* [What to produce] Leave out the pictures and repeat the rest of the material exactly.

* [Recorded information]
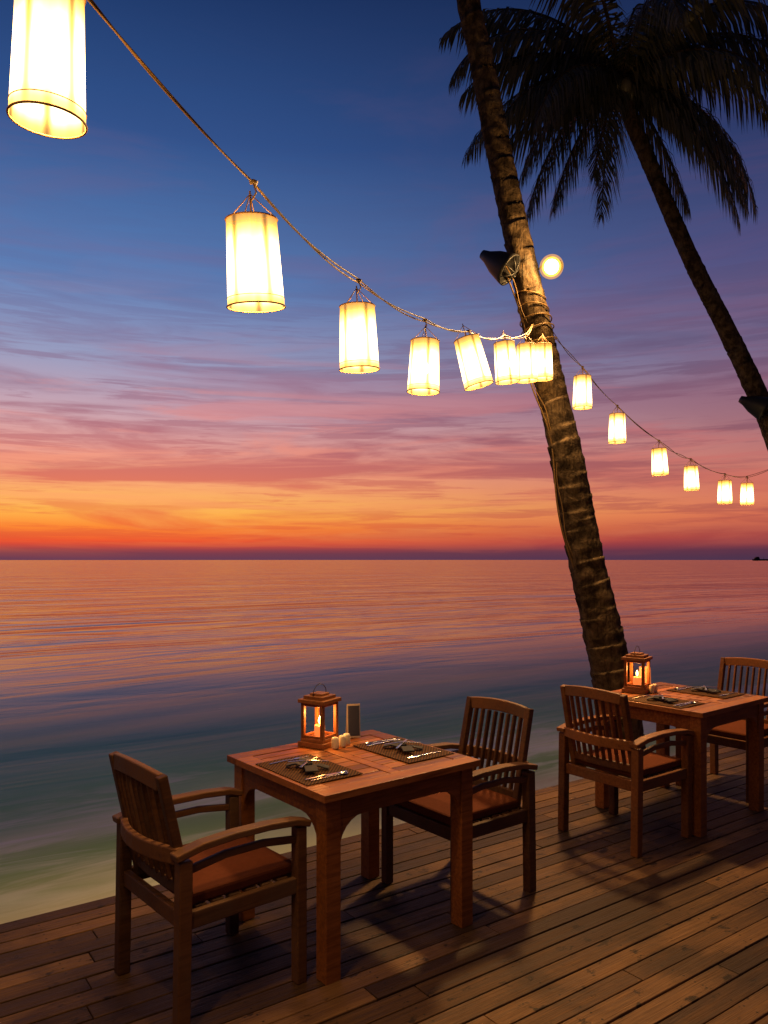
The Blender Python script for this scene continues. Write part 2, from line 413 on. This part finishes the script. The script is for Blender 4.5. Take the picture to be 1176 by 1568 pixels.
def point(name,loc,energy,col,r,parent=None):
    l=bpy.data.lights.new(name,'POINT'); l.energy=energy; l.color=col; l.shadow_soft_size=r
    o=bpy.data.objects.new(name,l); COL.objects.link(o); o.location=loc
    if parent: o.parent=parent
    return o
def wood_lantern(x,y,z,rot,s=1):
    e=empty('candle_lantern',(x,y,z),(0,0,rot)); e.scale=(s,s,s)
    bm=bmesh.new(); h=.065
    box(bm,(0,0,.012),(.155,.155,.024)); box(bm,(0,0,.032),(.135,.135,.016))
    for a in(-1,1):
        for c in(-1,1): box(bm,(a*.057,c*.057,.125),(.018,.018,.172))
    for a in(-1,1):
        box(bm,(a*.057,0,.203),(.012,.098,.014)); box(bm,(0,a*.057,.203),(.098,.012,.014))
        box(bm,(a*.057,0,.048),(.010,.098,.012)); box(bm,(0,a*.057,.048),(.098,.010,.012))
    box(bm,(0,0,.220),(.155,.155,.018)); box(bm,(0,0,.237),(.115,.115,.016)); box(bm,(0,0,.250),(.07,.07,.012))
    mk(bm,'frame',[lan_wood],e,bevel=.002)
    bm=bmesh.new()
    tube(bm,[(-.055,0,.238),(-.052,0,.27),(-.03,0,.292),(0,0,.30),(.03,0,.292),(.052,0,.27),(.055,0,.238)],.002,6)
    mk(bm,'handle',[dark],e)
    bm=bmesh.new(); lathe(bm,[(0,.04),(.026,.04),(.026,.095),(.022,.098),(0,.096)],20); mk(bm,'candle',[glass],e)
    bm=bmesh.new(); lathe(bm,[(0,.10),(.006,.108),(.009,.118),(.004,.134),(0,.142)],12); mk(bm,'flame',[flame],e)
    point('candle_light',(0,0,.15),2.8,(1,.38,.09),.012,e)
def shakers(T,lst):
    for x,y in lst:
        p=L2W(T,x,y,.75); bm=bmesh.new()
        lathe(bm,[(0,0),(.017,0),(.018,.006),(.018,.044),(.015,.052),(.008,.055),(0,.055)],20)
        mk(bm,'salt_shaker',[cream],loc=p)
def place_setting(T,x,y,flip=0):
    e=empty('place_setting',L2W(T,x,y,.7505),(0,0,U+flip))
    bm=bmesh.new(); box(bm,(0,0,.002),(.28,.42,.003)); mk(bm,'placemat',[matm],e)
    bm=bmesh.new()
    for sgn in(-1,1):
        pts=[(0,0,.012),(.05*sgn*.4,.05*sgn,.026),(.045*sgn,.10*sgn,.018)]
        sweep(bm,pts,.055,.008)
        sweep(bm,[(0,0,.012),(-.03*sgn,.045*sgn,.022),(-.06*sgn,.075*sgn,.012)],.04,.007)
    box(bm,(0,0,.02),(.03,.03,.018))
    mk(bm,'napkin',[napkin],e,bevel=.003)
    bm=bmesh.new()
    sweep(bm,[(-.10,.155,.006),(-.02,.155,.009),(.03,.155,.007)],.007,.003)
    box(bm,(.045,.155,.008),(.032,.020,.0025))
    for k in range(4): box(bm,(.08,.1475+k*.005,.009),(.042,.0028,.002))
    sweep(bm,[(-.11,-.15,.006),(-.01,-.15,.008)],.012,.006); sweep(bm,[(-.01,-.15,.007),(.06,-.152,.007),(.10,-.149,.007)],.017,.002)
    sweep(bm,[(-.10,-.175,.006),(0,-.175,.009),(.05,-.175,.007)],.006,.003)
    lathe(bm,[(0,0),(.012,.001),(.018,.005)],16,c=(.068,-.175,.006))
    sweep(bm,[(-.07,-.05,.030),(.0,0,.034),(.08,.05,.028)],.010,.003)
    sweep(bm,[(-.07,.05,.033),(.0,0,.038),(.08,-.04,.030)],.009,.003)
    mk(bm,'cutlery',[metal],e,bevel=.0006)
def table(x,y,rot):
    e=empty('dining_table',(x,y,0),(0,0,rot)); place(tm,'frame',e,bevel=.004)
    bpy.context.view_layer.update(); return e
T1=table(-.146,3.535,U)
place_setting(T1,-.27,-.04); place_setting(T1,.27,-.04,math.pi)
wood_lantern(*L2W(T1,.02,.295,.75),U+R(20))
shakers(T1,[(.035,.185),(.085,.195),(.125,.215)])
bm=bmesh.new()
beam(bm,(0,-.014,0),(0,0,.170),.068,.0025,(0,1,0),mi=1); beam(bm,(0,.032,0),(0,.004,.168),.068,.0025,(0,1,0),mi=1)
beam(bm,(0,-.0165,.010),(0,-.0035,.160),.058,.0015,(0,1,0),mi=0)
mk(bm,'menu_card',[cardm,cardw],loc=L2W(T1,.245,.32,.751),rot=(0,0,R(14)))
T2=table(1.97,5.13,U)
place_setting(T2,-.27,-.04); place_setting(T2,.27,-.04,math.pi)
wood_lantern(*L2W(T2,-.07,.27,.75),U+R(15),1.05)
shakers(T2,[(-.03,.18),(.01,.185)])
bm=bmesh.new(); lathe(bm,[(0,0),(.04,0),(.042,.01),(.038,.15),(.036,.15),(.038,.012)],24)
mk(bm,'candle_glass',[glass],loc=L2W(T2,.095,.315,.75))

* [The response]
The Blender Python script for this scene continues. Write part 2, from line 413 on. This part finishes the script. The script is for Blender 4.5. Take the picture to be 1176 by 1568 pixels.
def point(name,loc,energy,col,r,parent=None):
    l=bpy.data.lights.new(name,'POINT'); l.energy=energy; l.color=col; l.shadow_soft_size=r
    o=bpy.data.objects.new(name,l); COL.objects.link(o); o.location=loc
    if parent: o.parent=parent
    return o
def wood_lantern(x,y,z,rot,s=1):
    e=empty('candle_lantern',(x,y,z),(0,0,rot)); e.scale=(s,s,s)
    bm=bmesh.new(); h=.065
    box(bm,(0,0,.012),(.155,.155,.024)); box(bm,(0,0,.032),(.135,.135,.016))
    for a in(-1,1):
        for c in(-1,1): box(bm,(a*.057,c*.057,.125),(.018,.018,.172))
    for a in(-1,1):
        box(bm,(a*.057,0,.203),(.012,.098,.014)); box(bm,(0,a*.057,.203),(.098,.012,.014))
        box(bm,(a*.057,0,.048),(.010,.098,.012)); box(bm,(0,a*.057,.048),(.098,.010,.012))
    box(bm,(0,0,.220),(.155,.155,.018)); box(bm,(0,0,.237),(.115,.115,.016)); box(bm,(0,0,.250),(.07,.07,.012))
    mk(bm,'frame',[lan_wood],e,bevel=.002)
    bm=bmesh.new()
    tube(bm,[(-.055,0,.238),(-.052,0,.27),(-.03,0,.292),(0,0,.30),(.03,0,.292),(.052,0,.27),(.055,0,.238)],.002,6)
    mk(bm,'handle',[dark],e)
    bm=bmesh.new(); lathe(bm,[(0,.04),(.026,.04),(.026,.095),(.022,.098),(0,.096)],20); mk(bm,'candle',[glass],e)
    bm=bmesh.new(); lathe(bm,[(0,.10),(.006,.108),(.009,.118),(.004,.134),(0,.142)],12); mk(bm,'flame',[flame],e)
    point('candle_light',(0,0,.15),2.8,(1,.38,.09),.012,e)
def shakers(T,lst):
    for x,y in lst:
        p=L2W(T,x,y,.75); bm=bmesh.new()
        lathe(bm,[(0,0),(.017,0),(.018,.006),(.018,.044),(.015,.052),(.008,.055),(0,.055)],20)
        mk(bm,'salt_shaker',[cream],loc=p)
def place_setting(T,x,y,flip=0):
    e=empty('place_setting',L2W(T,x,y,.7505),(0,0,U+flip))
    bm=bmesh.new(); box(bm,(0,0,.002),(.28,.42,.003)); mk(bm,'placemat',[matm],e)
    bm=bmesh.new()
    for sgn in(-1,1):
        pts=[(0,0,.012),(.05*sgn*.4,.05*sgn,.026),(.045*sgn,.10*sgn,.018)]
        sweep(bm,pts,.055,.008)
        sweep(bm,[(0,0,.012),(-.03*sgn,.045*sgn,.022),(-.06*sgn,.075*sgn,.012)],.04,.007)
    box(bm,(0,0,.02),(.03,.03,.018))
    mk(bm,'napkin',[napkin],e,bevel=.003)
    bm=bmesh.new()
    sweep(bm,[(-.10,.155,.006),(-.02,.155,.009),(.03,.155,.007)],.007,.003)
    box(bm,(.045,.155,.008),(.032,.020,.0025))
    for k in range(4): box(bm,(.08,.1475+k*.005,.009),(.042,.0028,.002))
    sweep(bm,[(-.11,-.15,.006),(-.01,-.15,.008)],.012,.006); sweep(bm,[(-.01,-.15,.007),(.06,-.152,.007),(.10,-.149,.007)],.017,.002)
    sweep(bm,[(-.10,-.175,.006),(0,-.175,.009),(.05,-.175,.007)],.006,.003)
    lathe(bm,[(0,0),(.012,.001),(.018,.005)],16,c=(.068,-.175,.006))
    sweep(bm,[(-.07,-.05,.030),(.0,0,.034),(.08,.05,.028)],.010,.003)
    sweep(bm,[(-.07,.05,.033),(.0,0,.038),(.08,-.04,.030)],.009,.003)
    mk(bm,'cutlery',[metal],e,bevel=.0006)
def table(x,y,rot):
    e=empty('dining_table',(x,y,0),(0,0,rot)); place(tm,'frame',e,bevel=.004)
    bpy.context.view_layer.update(); return e
T1=table(-.146,3.535,U)
place_setting(T1,-.27,-.04); place_setting(T1,.27,-.04,math.pi)
wood_lantern(*L2W(T1,.02,.295,.75),U+R(20))
shakers(T1,[(.035,.185),(.085,.195),(.125,.215)])
bm=bmesh.new()
beam(bm,(0,-.014,0),(0,0,.170),.068,.0025,(0,1,0),mi=1); beam(bm,(0,.032,0),(0,.004,.168),.068,.0025,(0,1,0),mi=1)
beam(bm,(0,-.0165,.010),(0,-.0035,.160),.058,.0015,(0,1,0),mi=0)
mk(bm,'menu_card',[cardm,cardw],loc=L2W(T1,.245,.32,.751),rot=(0,0,R(14)))
T2=table(1.97,5.13,U)
place_setting(T2,-.27,-.04); place_setting(T2,.27,-.04,math.pi)
wood_lantern(*L2W(T2,-.07,.27,.75),U+R(15),1.05)
shakers(T2,[(-.03,.18),(.01,.185)])
bm=bmesh.new(); lathe(bm,[(0,0),(.04,0),(.042,.01),(.038,.15),(.036,.15),(.038,.012)],24)
mk(bm,'candle_glass',[glass],loc=L2W(T2,.095,.315,.75))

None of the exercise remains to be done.